Every phone I ever owned
A childhood friend of mine and I took a trip down the memory lane about which mobile phones we used to own. Between us we pieced together an approximate timeline.
Nineteen phones in twenty years. Polyphonic ringtones to Face ID.
Before smartphones
The Nokia tune. T9 texting. Snake. Beaming files over infrared. GPRS GPRS to EDGE. Batteries lasted a week because there wasn’t much to drain them. Phones were built like bricks and survived being treated like ones too.
The Sony Ericssons were a step up with actual cameras and better media. The 6600 ran Symbian, which was the closest thing to a smartphone OS back then. You could install apps, sort of. The E63 was my first QWERTY keyboard after years on a numpad.







The Android wild west
Android opened everything up. Root your phone, flash custom ROMs, brick it, recover it, do it again. Four phones in two years. Every manufacturer had a different take and nothing was locked down.




Finding a lane
First taste of iOS fluidity with the iPhone 5. Then a BlackBerry Bold because I missed physical keyboards.
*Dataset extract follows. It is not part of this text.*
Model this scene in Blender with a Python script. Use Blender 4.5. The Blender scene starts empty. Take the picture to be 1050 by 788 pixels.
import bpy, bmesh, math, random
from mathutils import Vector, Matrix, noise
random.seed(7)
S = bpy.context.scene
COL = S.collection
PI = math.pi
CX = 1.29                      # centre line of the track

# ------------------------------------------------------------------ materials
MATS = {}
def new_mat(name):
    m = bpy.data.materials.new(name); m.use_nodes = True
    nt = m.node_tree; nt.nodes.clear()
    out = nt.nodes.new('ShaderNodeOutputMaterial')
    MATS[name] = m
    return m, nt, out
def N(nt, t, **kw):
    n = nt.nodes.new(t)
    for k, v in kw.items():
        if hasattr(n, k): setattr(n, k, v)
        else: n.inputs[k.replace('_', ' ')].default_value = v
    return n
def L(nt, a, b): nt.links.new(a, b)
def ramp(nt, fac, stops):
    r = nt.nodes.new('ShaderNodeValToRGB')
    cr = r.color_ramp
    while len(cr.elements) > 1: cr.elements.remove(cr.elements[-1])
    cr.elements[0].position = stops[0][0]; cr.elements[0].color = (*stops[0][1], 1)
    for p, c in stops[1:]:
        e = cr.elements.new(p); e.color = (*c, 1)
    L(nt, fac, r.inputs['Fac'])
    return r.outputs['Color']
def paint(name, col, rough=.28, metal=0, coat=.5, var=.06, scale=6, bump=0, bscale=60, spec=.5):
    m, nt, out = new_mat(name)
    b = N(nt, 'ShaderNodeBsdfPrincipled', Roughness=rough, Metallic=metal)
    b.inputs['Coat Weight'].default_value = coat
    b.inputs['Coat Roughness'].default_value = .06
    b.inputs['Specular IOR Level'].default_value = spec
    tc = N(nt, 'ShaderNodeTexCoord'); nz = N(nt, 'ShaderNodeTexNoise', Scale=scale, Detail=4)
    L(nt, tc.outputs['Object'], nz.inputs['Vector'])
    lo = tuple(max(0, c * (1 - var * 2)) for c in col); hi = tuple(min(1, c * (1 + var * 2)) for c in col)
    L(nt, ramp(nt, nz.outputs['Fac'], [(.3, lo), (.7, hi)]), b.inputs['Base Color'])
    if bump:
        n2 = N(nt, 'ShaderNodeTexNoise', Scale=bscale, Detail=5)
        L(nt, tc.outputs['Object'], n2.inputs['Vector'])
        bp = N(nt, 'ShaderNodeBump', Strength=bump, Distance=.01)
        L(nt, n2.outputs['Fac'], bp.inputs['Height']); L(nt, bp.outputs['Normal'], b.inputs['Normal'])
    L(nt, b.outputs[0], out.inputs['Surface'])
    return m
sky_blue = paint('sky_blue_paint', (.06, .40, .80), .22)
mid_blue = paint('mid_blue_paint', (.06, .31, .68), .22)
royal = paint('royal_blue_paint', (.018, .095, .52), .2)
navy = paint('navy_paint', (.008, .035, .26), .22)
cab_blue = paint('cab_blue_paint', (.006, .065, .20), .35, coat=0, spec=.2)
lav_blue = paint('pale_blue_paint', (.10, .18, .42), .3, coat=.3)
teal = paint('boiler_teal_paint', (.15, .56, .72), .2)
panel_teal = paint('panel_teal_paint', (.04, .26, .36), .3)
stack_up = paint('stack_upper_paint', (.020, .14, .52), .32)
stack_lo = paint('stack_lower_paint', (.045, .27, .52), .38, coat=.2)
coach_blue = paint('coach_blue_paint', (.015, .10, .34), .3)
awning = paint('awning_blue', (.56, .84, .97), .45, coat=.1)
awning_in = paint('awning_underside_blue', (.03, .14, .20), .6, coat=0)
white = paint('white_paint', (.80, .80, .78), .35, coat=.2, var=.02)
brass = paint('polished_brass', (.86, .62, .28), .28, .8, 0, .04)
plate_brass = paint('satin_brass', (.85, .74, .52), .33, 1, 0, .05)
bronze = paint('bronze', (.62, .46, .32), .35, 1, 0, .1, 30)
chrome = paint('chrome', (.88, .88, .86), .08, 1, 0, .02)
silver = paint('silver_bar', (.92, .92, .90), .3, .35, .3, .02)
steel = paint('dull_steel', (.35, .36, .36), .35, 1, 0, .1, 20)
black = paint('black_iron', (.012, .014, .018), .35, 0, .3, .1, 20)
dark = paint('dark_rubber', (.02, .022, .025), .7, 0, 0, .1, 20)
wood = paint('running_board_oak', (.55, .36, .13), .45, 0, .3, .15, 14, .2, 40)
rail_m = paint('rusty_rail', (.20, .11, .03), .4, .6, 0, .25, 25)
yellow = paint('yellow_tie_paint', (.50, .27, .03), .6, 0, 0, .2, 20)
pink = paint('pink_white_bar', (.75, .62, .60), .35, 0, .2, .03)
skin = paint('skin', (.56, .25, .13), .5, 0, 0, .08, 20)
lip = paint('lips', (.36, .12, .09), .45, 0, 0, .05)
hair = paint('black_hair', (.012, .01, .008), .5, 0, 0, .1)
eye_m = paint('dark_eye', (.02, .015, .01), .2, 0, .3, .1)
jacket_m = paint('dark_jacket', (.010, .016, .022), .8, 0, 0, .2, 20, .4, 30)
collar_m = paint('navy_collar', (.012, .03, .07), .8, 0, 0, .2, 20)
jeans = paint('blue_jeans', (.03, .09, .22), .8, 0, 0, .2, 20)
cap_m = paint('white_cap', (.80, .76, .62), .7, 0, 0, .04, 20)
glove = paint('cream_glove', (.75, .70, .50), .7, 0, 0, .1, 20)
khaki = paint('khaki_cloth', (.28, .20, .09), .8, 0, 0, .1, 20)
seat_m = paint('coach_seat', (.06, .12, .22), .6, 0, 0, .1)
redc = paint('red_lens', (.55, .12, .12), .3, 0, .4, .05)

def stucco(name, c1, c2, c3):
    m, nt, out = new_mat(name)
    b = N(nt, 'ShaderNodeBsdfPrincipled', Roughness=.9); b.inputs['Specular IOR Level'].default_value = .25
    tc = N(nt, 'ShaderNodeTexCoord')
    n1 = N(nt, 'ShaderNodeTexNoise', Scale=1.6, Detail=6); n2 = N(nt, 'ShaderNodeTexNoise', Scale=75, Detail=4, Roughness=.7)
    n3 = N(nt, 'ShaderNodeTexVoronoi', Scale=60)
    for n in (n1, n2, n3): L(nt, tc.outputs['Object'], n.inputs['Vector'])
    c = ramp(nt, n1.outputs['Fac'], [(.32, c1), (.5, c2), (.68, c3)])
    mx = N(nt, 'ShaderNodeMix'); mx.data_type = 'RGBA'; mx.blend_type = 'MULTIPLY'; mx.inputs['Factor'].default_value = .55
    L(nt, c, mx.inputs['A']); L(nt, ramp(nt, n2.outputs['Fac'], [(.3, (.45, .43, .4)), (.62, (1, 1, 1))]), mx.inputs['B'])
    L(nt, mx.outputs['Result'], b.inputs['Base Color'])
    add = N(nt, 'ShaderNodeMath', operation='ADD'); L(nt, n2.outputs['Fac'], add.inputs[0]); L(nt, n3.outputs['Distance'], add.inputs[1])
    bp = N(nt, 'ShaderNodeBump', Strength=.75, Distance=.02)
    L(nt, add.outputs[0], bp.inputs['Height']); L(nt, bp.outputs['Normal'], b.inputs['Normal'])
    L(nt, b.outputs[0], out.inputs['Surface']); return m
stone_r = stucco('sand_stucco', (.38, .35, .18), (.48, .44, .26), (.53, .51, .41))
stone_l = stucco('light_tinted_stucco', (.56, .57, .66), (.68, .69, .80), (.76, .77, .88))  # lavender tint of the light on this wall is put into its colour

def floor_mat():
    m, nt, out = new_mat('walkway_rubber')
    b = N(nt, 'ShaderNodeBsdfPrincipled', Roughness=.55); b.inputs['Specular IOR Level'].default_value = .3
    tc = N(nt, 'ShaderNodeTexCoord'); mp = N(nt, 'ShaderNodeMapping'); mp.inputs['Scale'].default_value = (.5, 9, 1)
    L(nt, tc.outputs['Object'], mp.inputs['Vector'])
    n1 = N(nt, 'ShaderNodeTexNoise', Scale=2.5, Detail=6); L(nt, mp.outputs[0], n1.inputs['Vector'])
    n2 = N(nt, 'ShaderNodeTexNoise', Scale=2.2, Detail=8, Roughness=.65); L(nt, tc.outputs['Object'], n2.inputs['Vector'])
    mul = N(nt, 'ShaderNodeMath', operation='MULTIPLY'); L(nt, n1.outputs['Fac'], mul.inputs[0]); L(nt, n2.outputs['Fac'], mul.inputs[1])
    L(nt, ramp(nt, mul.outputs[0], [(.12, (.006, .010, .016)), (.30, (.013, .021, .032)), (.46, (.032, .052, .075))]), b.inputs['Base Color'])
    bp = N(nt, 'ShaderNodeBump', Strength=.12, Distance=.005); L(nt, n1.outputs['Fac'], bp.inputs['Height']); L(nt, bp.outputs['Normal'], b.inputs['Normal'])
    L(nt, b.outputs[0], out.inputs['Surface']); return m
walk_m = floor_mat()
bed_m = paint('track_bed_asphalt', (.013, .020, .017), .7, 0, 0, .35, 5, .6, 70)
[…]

Then a Nexus 5 for that stock Android experience. I was bouncing between ecosystems trying to figure out what mattered more, the freedom to tinker or things just working.



Locked into Apple
Turns out I wanted things to “just work”. AirDrop, iMessage, handoff between devices. Apple kept adding small conveniences that made switching feel like more hassle than it was worth. Five iPhones in and I’m fully locked in. Can’t be bothered to leave.